NewsBalikpapan –
Sepak terjang Kurnia Widodo (45) di dunia terorisme hampir tidak terkira. Sarjana kimia ini tidak langsung memicu maraknya aksi teror bom tanah air dalam lima tahun terakhir.
“Saya sudah belajar meracik bom semasa kuliah dulu,” kenang mantan terpidana teror ini di Balikpapan Kalimantan Timur (Kaltim), Rabu (10/7/2019).
Kurnia mulai intoleran saat mengenyam bangku pendidikan SMA 2 Lampung. Ia digambarkan sebagai pribadi yang kaku, anti Pancasila, NKRI dan benci bangsa ini.
“Percik percik rasa intoleransi sudah muncul semasa SMA 2 di Lampung,” paparnya.
Berumur belasan tahun, jiwa terpanggil mendirikan negara khilafah berazaskan hukum Islam. Kesalahan pergaulan mendoktrin narasi ketertindasan umat Islam versi mereka, di Indonesia.
Pada 1992, selepas SMA dan diterima di Intitut Teknologi Bandung (ITB), Kurnia tetap bergaul komunitas garis keras.
Kelompok kecilnya ini kian mematik paham radikalnya.
“Saya kian penasaran dengan perjuangan Islam ini, belajar dengan orang dan kelompok lain,” ungkapnya.
Selama kuliah itu, Kurnia pun aktif pengajian di Pondok Pesantren Al Zaytun Indramayu Jawa Barat (Jabar). Disini, pria ini mulai mengenal konsep Negara Islam Indonesia (NII).
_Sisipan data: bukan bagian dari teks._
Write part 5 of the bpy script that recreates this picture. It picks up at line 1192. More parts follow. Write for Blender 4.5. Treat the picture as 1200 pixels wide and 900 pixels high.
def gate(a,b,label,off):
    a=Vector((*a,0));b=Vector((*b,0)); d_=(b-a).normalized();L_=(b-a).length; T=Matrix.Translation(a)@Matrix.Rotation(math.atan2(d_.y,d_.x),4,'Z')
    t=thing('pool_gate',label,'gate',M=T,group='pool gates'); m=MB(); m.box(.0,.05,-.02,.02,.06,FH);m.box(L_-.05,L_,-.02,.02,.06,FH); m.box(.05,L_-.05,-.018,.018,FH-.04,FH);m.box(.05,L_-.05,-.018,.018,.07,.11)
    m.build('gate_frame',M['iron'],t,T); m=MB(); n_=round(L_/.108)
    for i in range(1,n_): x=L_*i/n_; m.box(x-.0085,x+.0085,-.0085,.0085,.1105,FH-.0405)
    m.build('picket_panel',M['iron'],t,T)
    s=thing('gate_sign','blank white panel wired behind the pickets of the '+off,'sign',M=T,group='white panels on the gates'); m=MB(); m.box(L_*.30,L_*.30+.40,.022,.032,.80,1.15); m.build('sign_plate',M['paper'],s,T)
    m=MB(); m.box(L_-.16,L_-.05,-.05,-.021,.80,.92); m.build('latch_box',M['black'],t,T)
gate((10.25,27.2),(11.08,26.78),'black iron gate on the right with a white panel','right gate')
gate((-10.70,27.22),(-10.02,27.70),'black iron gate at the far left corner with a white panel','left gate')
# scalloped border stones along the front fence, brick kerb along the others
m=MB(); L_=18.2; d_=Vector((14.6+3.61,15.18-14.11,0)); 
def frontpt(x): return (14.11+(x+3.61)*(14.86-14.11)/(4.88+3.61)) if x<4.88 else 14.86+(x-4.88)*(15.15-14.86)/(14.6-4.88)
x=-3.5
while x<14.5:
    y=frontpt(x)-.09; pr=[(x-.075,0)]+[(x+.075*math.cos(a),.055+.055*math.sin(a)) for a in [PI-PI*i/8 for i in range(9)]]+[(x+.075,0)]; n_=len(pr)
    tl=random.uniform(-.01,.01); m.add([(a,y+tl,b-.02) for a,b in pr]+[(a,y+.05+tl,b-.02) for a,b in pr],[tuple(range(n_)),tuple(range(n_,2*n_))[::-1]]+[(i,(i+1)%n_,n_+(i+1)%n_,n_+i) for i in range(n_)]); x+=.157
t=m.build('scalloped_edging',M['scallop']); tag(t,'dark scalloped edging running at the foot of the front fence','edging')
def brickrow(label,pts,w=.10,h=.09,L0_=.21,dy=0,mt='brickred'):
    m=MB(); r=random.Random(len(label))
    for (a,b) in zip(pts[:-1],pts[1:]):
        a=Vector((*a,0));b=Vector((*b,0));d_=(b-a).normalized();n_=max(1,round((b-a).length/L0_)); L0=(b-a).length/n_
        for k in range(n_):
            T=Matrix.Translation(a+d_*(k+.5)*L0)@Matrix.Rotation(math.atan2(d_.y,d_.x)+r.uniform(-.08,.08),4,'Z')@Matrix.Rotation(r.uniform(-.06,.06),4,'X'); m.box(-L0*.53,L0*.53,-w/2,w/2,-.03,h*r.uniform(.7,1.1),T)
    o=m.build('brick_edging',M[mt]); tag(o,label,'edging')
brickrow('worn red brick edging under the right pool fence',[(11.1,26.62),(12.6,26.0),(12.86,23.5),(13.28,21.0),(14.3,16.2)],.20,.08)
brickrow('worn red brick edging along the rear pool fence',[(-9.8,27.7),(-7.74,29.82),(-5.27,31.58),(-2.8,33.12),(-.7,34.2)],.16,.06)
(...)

“Kelompok ini dipimpin pria yang memiliki sembilan istri.” Fakta yang bertentangan dengan nuraninya.
“Dasarnya dari mana antum punya sembilan istri ? Saya memutuskan keluar,” imbuhnya.
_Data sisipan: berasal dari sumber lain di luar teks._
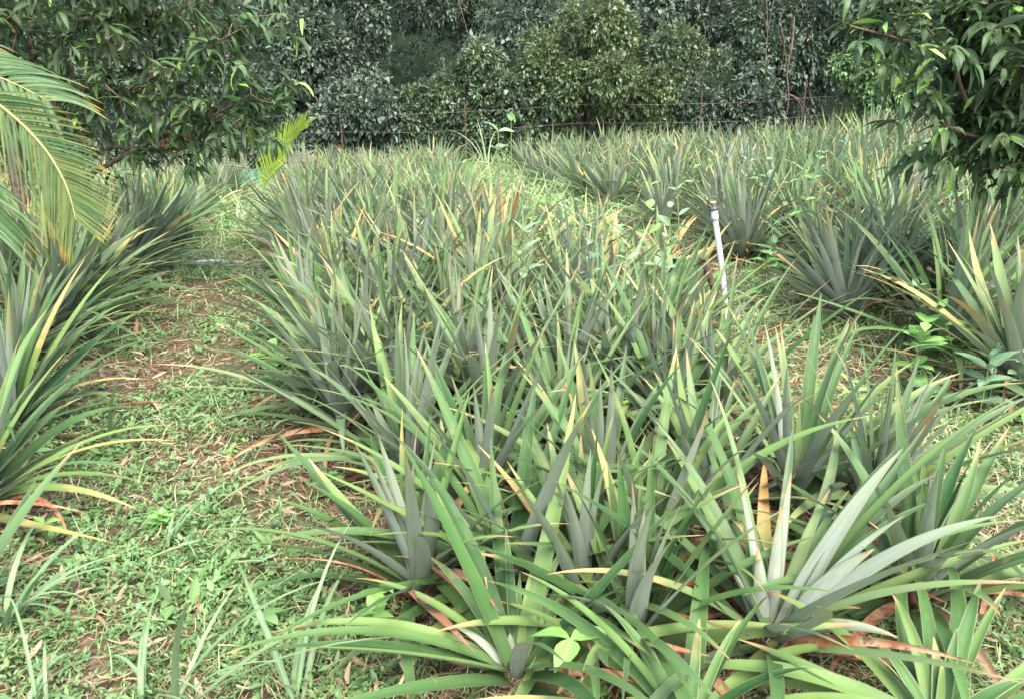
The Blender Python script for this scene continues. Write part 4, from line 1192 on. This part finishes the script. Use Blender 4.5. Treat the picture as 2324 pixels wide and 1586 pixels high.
gw = np.random.default_rng(444)
k_ = 0
for lo, hi, cnt_, lab, grp in (((850, 620), (1600, 900), 9, 'pale leafy weed poking up between the plants of the middle bed', 'pale weeds in the middle bed'),
                               ((1500, 480), (2300, 720), 14, 'pale leafy weed poking up between the plants of the right bed', 'pale weeds in the right bed'),
                               ((1060, 470), (1420, 640), 8, 'leafy weed in the grassy gap between the middle and right beds', 'weeds in the gap between the beds'),
                               ((1750, 740), (2250, 1000), 9, 'low leafy weed on the grassy right path', 'weeds on the right path'),
                               ((250, 1000), (560, 1500), 12, 'small round leaved weed on the left path', 'weeds on the left path'),
                               ((150, 430), (520, 600), 8, 'leafy weed in the grassy far left', 'weeds in the far left')):
    for _ in range(cnt_):
        b_ = ground_at(gw.uniform(lo[0], hi[0]), gw.uniform(lo[1], hi[1]))
        hh = gw.uniform(0.75, 1.1) if 'bed' == lab[-3:] else (0.07 if 'left path' in lab else gw.uniform(0.2, 0.5))
        big = 0.05 if 'left path' in lab else gw.uniform(0.10, 0.17)
        weed('leafy_weed', lab, 'weed', b_, hh, 2 if hh < 0.1 else int(gw.integers(4, 7)), big, big * gw.uniform(0.35, 0.6), M[['weedp', 'weedb', 'heart', 'weedp'][int(gw.integers(0, 4))]], 600 + k_, (gw.normal(0, 0.1), gw.normal(0, 0.1)), int(gw.integers(2, 4)), grp, k=5)
        k_ += 1


def lobed(label, base, h, L, seed, n=3, mat='weedp'):
    """leaves with five pointed lobes on long stalks"""
    g = np.random.default_rng(seed)
    root = empty('lobed_weed', base); tag(root, label, 'weed')
    sm = MB()
    for i in range(n):
        az = g.uniform(0, 6.28); rr = g.uniform(0.02, 0.25) * h * 2
        c = np.array([rr * math.cos(az), rr * math.sin(az), h * g.uniform(0.7, 1.05)])
        tube(sm, bez([0, 0, -0.02], [0, 0, h * 0.6], c, 8), 0.003, 5)
        mb = MB(); a0 = g.uniform(0, 6.28)
        az_ = a0 + np.array([-2.1, -1.1, 0, 1.1, 2.1]); ll = L * np.array([0.5, 0.85, 1.0, 0.85, 0.5])
        C, S = arcs(np.tile(c, (5, 1)), az_, g.normal(0.05, 0.15), ll, -0.5, 0, 6)
        ribbons(mb, C, S, ll * 0.5, leaf_prof(6, 0.45), g.uniform(0, 1), 0.1, 3, 0.06)
        mb.build('leaf', M[mat], root)
    sm.build('stem', M['stem'], root)


lobed('pale lobed weed leaves above the right bed near the right edge', gp(2090, 690), 0.55, 0.17, 81, 4)
lobed('pale lobed weed among the middle of the right bed', gp(2010, 720), 0.42, 0.16, 82, 4)
lobed('green lobed weed on the grassy right path', gp(2120, 915), 0.10, 0.15, 83, 4)
lobed('single star shaped leaf weed on the lower left path', gp(612, 1410), 0.05, 0.075, 84, 2, 'weed')
lobed('lobed seedling beside the front plant on the path edge', gp(850, 1400), 0.10, 0.07, 85, 3, 'weedb')
lobed('pale lobed weed at the right edge above the fallen leaves', gp(2265, 640), 0.5, 0.18, 86, 4)


def grass_clump(label, base, n, L, W, seed, spread=0.5, az=None, mat='blade', age=0.2, bend=1.1):
    g = np.random.default_rng(seed)
    root = empty('grass_clump', base); tag(root, label, 'grass clump', 'clumps of long grass')
    mb = MB()
    a = g.uniform(0, 6.28, n) if az is None else g.normal(az, spread, n)
    C, S = arcs(g.normal(0, 0.02, (n, 3)) * [1, 1, 0], a, g.uniform(0.7, 1.4, n), L * g.uniform(0.6, 1.15, n), -g.uniform(0.5, 1.4, n) * bend, g.normal(0, 0.3, n), 10, 1.2, g.normal(0, 0.2, n))
    C[..., 2] = np.maximum(C[..., 2], 0.015)
    ribbons(mb, C, S, W * g.uniform(0.7, 1.2, n), np.clip(1 - np.linspace(0, 1, 10) ** 2.5, 0.04, 1) * np.minimum(1, 0.5 + np.linspace(0, 1, 10) * 3), g.uniform(0, 1, n), np.clip(g.normal(age, 0.15, n), 0, 1), 3, 0.2)
    mb.build('blade', M[mat], root)


grass_clump('broad bladed pale grass clump at the bottom left of the path', gp(320, 1600), 9, 0.36, 0.013, 91, bend=2.0)
grass_clump('broad bladed grass clump with one long arching blade on the lower path', gp(405, 1620), 7, 0.62, 0.019, 92, az=0.7, spread=0.6, bend=1.3)
grass_clump('broad grass clump at the left edge of the path foreground', gp(20, 1430), 11, 0.44, 0.020, 93, az=0.2, spread=0.7, bend=1.6)
grass_clump('grass clump at the bottom left corner', gp(90, 1620), 9, 0.42, 0.014, 94, bend=1.9)
grass_clump('upright grass blades beside the front plant crossing its low leaf', gp(668, 1600), 4, 0.50, 0.018, 95, az=1.5, spread=0.4, bend=1.0)
grass_clump('blue grey grass blades bending over the path by the left plants', gp(250, 1000), 4, 0.50, 0.022, 96, az=-0.3, spread=0.3)
grass_clump('fallen grass shoot lying in the middle of the path', gp(395, 1240), 3, 0.32, 0.018, 97, az=1.2, spread=0.2, bend=1.6)
grass_clump('tall grass clump against the dark wood above the far pineapples', np.array([X_(1105, 17.5), 17.5, float(gz(0, 17.5))]), 22, 1.55, 0.03, 98, bend=1.3)
grass_clump('dense dark grass clump halfway down the left side of the path', gp(400, 560), 60, 0.75, 0.014, 99, bend=1.0)
grass_clump('grass clump at the far end of the left path', gp(540, 470), 50, 0.75, 0.016, 100, bend=1.0)
grass_clump('thin grass at the foot of the right bed', gp(2060, 760), 40, 0.5, 0.010, 101, bend=0.9)
grass_clump('thin seeding grass beside the right edge plants', gp(2200, 780), 40, 0.6, 0.009, 102, bend=0.8, age=0.4)
grass_clump('weedy grass behind the yellowing plants', gp(1240, 560), 60, 0.55, 0.012, 103, bend=1.0)

# fallen pineapple leaves
g = np.random.default_rng(33)
FALL = [((860, 905), 'fallen tan leaf'), ((880, 1045), 'x')]
for i, (px, py, az, lab) in enumerate([
        (2230, 1420, 0.9, 'curled orange red dead leaf at the right edge'), (1895, 1512, -0.4, 'brick red fallen leaf under the silvery plant'),
        (520, 640, 0.3, 'pinkish brown fallen leaf at the left edge of the middle bed'), (545, 890, 1.6, 'short dark dry leaf standing up on the path'),
        (310, 770, 1.5, 'brown dry leaf stub on the left of the path'), (690, 915, 0.5, 'dark red fallen leaf under the path side plants'),
        (270, 940, 0.2, 'brown dry leaf beside the left plants'), (2290, 960, 1.0, 'purple brown dead leaf on the right path'),
        (2080, 850, 0.2, 'pale orange dry leaf on the grassy right path'), (1700, 790, 0.1, 'straw coloured dry leaf behind the riser')]):
    b = gp(px, py)
    root = None
    up = 0.9 if 'standing' in lab or 'stub' in lab else (0.6 if 'curled' in lab else 0.15)
    C, S = arcs(np.zeros((1, 3)) + [0, 0, 0.04], az, up, 0.30 if 'stub' not in lab and 'short' not in lab else 0.14, -0.5, g.normal(0, 0.4), 10, 1.0, g.normal(0, 0.5))
    C[..., 2] = np.maximum(C[..., 2], 0.03)
    mb = MB(); ribbons(mb, C, S, 0.034, pine_prof(10), np.array([0.2 if 'red' in lab or 'orange' in lab else 0.8]), np.array([1.0]), 5, 0.4)
    o = mb.build('fallen_leaf', M['pine']); o.location = tuple(b)
    colour(o, 0, 0)
    tag(o, lab, 'dead leaf', 'dead pineapple leaves on the ground')


# ------------------------------------------------------------------ ground cover
def in_bed(x, y):
    """0 on the paths, 1 in the middle of a bed"""
    out = np.zeros_like(x)
    for bed, ly, lx, ry, rx, *_ in BEDS:
        xa = np.interp(y, ly, lx); xb = np.interp(y, ry, rx)
        out = np.maximum(out, sstep(-0.35, 0.1, np.minimum(x - xa, xb - x)) * (y > ly[0] - 0.6))
    return out


def field_points(g, n, r0, r1, power):
    u = g.uniform(0, 1, n)
    a = 1 - power
    r = (r0 ** a + u * (r1 ** a - r0 ** a)) ** (1 / a)
    th = g.uniform(R(-44), R(44), n)
    return r * np.sin(th), r * np.cos(th)


def lownoise(x, y):
    return (np.sin(x * 3.1 + 1.3 * np.sin(y * 2.3)) + np.sin(y * 3.7 + 1.1 * np.sin(x * 2.9 + 2)) + np.sin((x + y) * 6.3) * 0.6 + np.sin((x - 1.7 * y) * 9.1) * 0.4) / 3.0


g = np.random.default_rng(300)
# creeping weed: small tufts of leaves
n = 62000
x, y = field_points(g, n, 1.15, 19, 0.55)
keep = g.uniform(0, 1, n) < np.clip((0.50 + 0.85 * lownoise(x, y)) * (1 - 0.72 * in_bed(x, y)) * (1 - 0.35 * sstep(0.8, 1.8, x)), 0.06, 1)
x, y = x[keep], y[keep]; n = len(x)
rr = np.hypot(x, y)
sc = np.interp(rr, [1.2, 3, 6, 12, 19], [0.024, 0.030, 0.042, 0.065, 0.09]) * 0.78 * np.exp(g.normal(0, 0.38, n))
nl = 9
hgt = np.repeat(g.uniform(0.008, 0.055, n) * np.interp(rr, [1, 6, 15], [0.8, 1.2, 2.2]), nl)
az = g.uniform(0, 6.28, n * nl)
sR = np.repeat(sc, nl)
B = np.stack([np.repeat(x, nl) + np.cos(az) * sR * 0.3 + g.normal(0, 0.5, n * nl) * sR, np.repeat(y, nl) + np.sin(az) * sR * 0.3 + g.normal(0, 0.5, n * nl) * sR, np.zeros(n * nl)], -1)
B[:, 2] = gz(B[:, 0], B[:, 1]) + hgt * g.uniform(0.3, 1.1, n * nl)
C, S = arcs(B, az, g.normal(0.35, 0.45, n * nl), sR * g.uniform(0.6, 1.3, n * nl), -g.uniform(0, 1.0, n * nl), g.normal(0, 0.3, n * nl), 4, 1.0, g.normal(0, 0.4, n * nl))
mb = MB()
ribbons(mb, C, S, sR * g.uniform(0.25, 0.46, n * nl), leaf_prof(4, 0.4), np.clip(np.repeat(g.uniform(0, 1, n), nl) * 0.6 + g.uniform(0, 0.4, n * nl), 0, 1), np.clip(g.normal(0.2, 0.25, n * nl), 0, 1), 3, 0.12)
tag(mb.build('ground_cover', M['weed']), kind='stuff')

# thin grass, thicker on the right path and far back
n = 90000
x, y = field_points(g, n, 1.3, 19, 0.45)
right = sstep(0.8, 1.8, x - 0.02 * y)
far = sstep(6, 10, y)
keep = g.uniform(0, 1, n) < np.clip((0.16 + 0.9 * right + 0.8 * far) * (0.7 + 0.4 * lownoise(x * 0.7, y * 0.7)) * (1 - 0.55 * in_bed(x, y)), 0, 1)
x, y = x[keep], y[keep]; n = len(x); rr = np.hypot(x, y)
L = np.interp(rr, [1.2, 4, 8, 19], [0.10, 0.15, 0.26, 0.42]) * g.uniform(0.5, 1.3, n)
W = np.interp(rr, [1.2, 4, 8, 19], [0.004, 0.0055, 0.009, 0.016])
C, S = arcs(np.stack([x, y, gz(x, y)], -1), g.uniform(0, 6.28, n), g.uniform(0.1, 1.35, n), L, -g.uniform(0.3, 1.8, n), g.normal(0, 0.4, n), 6, 1.0, g.normal(0, 0.4, n))
C[..., 2] = np.maximum(C[..., 2], gz(C[..., 0], C[..., 1]) + 0.01)
mb = MB()
n2 = 26000
x2 = g.uniform(-16, 16, n2); y2 = g.uniform(9, 21.5, n2)
k2 = np.abs(x2) < 0.75 * y2 + 1
k2 &= g.uniform(0, 1, n2) < 0.35 + 0.65 * (1 - in_bed(x2, y2))
x2, y2 = x2[k2], y2[k2]; n2 = len(x2)
C2, S2 = arcs(np.stack([x2, y2, gz(x2, y2)], -1), g.uniform(0, 6.28, n2), g.uniform(0.4, 1.45, n2), g.uniform(0.25, 0.75, n2), -g.uniform(0.3, 1.6, n2), g.normal(0, 0.4, n2), 6, 1.0, g.normal(0, 0.4, n2))
C2[..., 2] = np.maximum(C2[..., 2], gz(C2[..., 0], C2[..., 1]) + 0.01)
ribbons(mb, C2, S2, g.uniform(0.012, 0.03, n2), np.clip(1 - np.linspace(0, 1, 6) ** 2, 0.05, 1), g.uniform(0, 1, n2), np.clip(g.normal(0.2, 0.25, n2), 0, 1), 3, 0.15)
ribbons(mb, C, S, W, np.clip(1 - np.linspace(0, 1, 6) ** 2, 0.05, 1), g.uniform(0, 1, n), np.clip(g.normal(0.30, 0.3, n) + 0.22 * right[keep], 0, 1), 3, 0.15)
tag(mb.build('grass', M['grass']), kind='stuff')

# dry litter: straw, stems, small dead leaves
n = 80000
x, y = field_points(g, n, 1.15, 17, 0.6)
keep = g.uniform(0, 1, n) < np.clip(0.55 - 0.5 * lownoise(x, y) + 0.25 * in_bed(x, y), 0.18, 1)
x, y = x[keep], y[keep]; n = len(x); rr = np.hypot(x, y)
L = np.interp(rr, [1.2, 4, 17], [0.05, 0.07, 0.14]) * g.uniform(0.4, 1.5, n)
W = L * np.where(g.uniform(0, 1, n) < 0.07, g.uniform(0.12, 0.28, n), g.uniform(0.03, 0.07, n))
C, S = arcs(np.stack([x, y, gz(x, y) + g.uniform(0.004, 0.055, n) * np.interp(rr, [1, 4, 12], [0.8, 1.1, 2])], -1), g.uniform(0, 6.28, n), g.normal(0.05, 0.25, n), L, g.normal(0, 0.4, n), g.normal(0, 0.7, n), 4, 1.0, g.normal(0, 0.5, n))
C[..., 2] = np.maximum(C[..., 2], gz(C[..., 0], C[..., 1]) + 0.004)
mb = MB()
ribbons(mb, C, S, W, np.array([0.5, 1, 0.9, 0.2]), g.uniform(0, 1, n), np.clip(g.normal(0.35, 0.3, n), 0, 1), 3, 0.1)
tag(mb.build('leaf_litter', M['litter']), kind='stuff')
Namun, meskipun sudah keluar, Kurnia kadung terpapar doktrin radikalisme. Tekatnya bulat, hendak membubarkan negara ini atau mati syahid.
“Mereka selalu mempergunakan isue penindasan warga Islam dan narasi akhir jaman, datangnya khalifah Imam Mahdi dan Dajjal,” ungkapnya.
Sampai disini, Kurnia secara mandiri mulai belajar meracik bom di kamar kos. Jurusan Fakultas Teknik Kimia ITB punya bekal ilmu memadai membuat bom berdaya ledak tinggi.
“Tiga kali uji coba bomnya berhasil, tiga kali pula hampir tewas terimbas getaran bom ini. Seperti terlempar hingga terserempet besi yang terlontar daya ledak bom,” ungkapnya.
Keahliannya membuatnya kian populer diantara kelompok radikal. Jaringan teroris Cibiru Bandung pun melibatkannya dalam pelatihan militer Jamaah Anshorut Tauhid (JAT) di Aceh.
Keikutsertaannya ini pula yang membuatnya berurusan aparat hukum. Detasemen Khusus 88 meringkus ahli kimia ITB berikut empat pelaku teror lainnya di Jawa Barat.
Hakim menjatuhkan vonis penjara 6 tahun, Juni 2011.
“Tapi kenyakinan saya belum goyah, saya bahkan melempar kursi ke majelis hakim, pasca putusan,” papar Kurnia.
Selama menjalani masa tahanan, Kurnia tetap berkomunikasi dengan sel jaringan teroris. Termasuk rekan selnya, Bahrum Naim yang dipenjara atas kepemilikan senjata api dan belakangan menjadi tokoh propaganda ISIS di Syuriah.
“Saya pula yang mengajarkan Naim bagaimana merakit bom. Dia ahli IT sehingga kemudian menyebarkan cara membuat bom lewat dunia maya,” tuturnya menyesalkan ajarannya tersebar luas.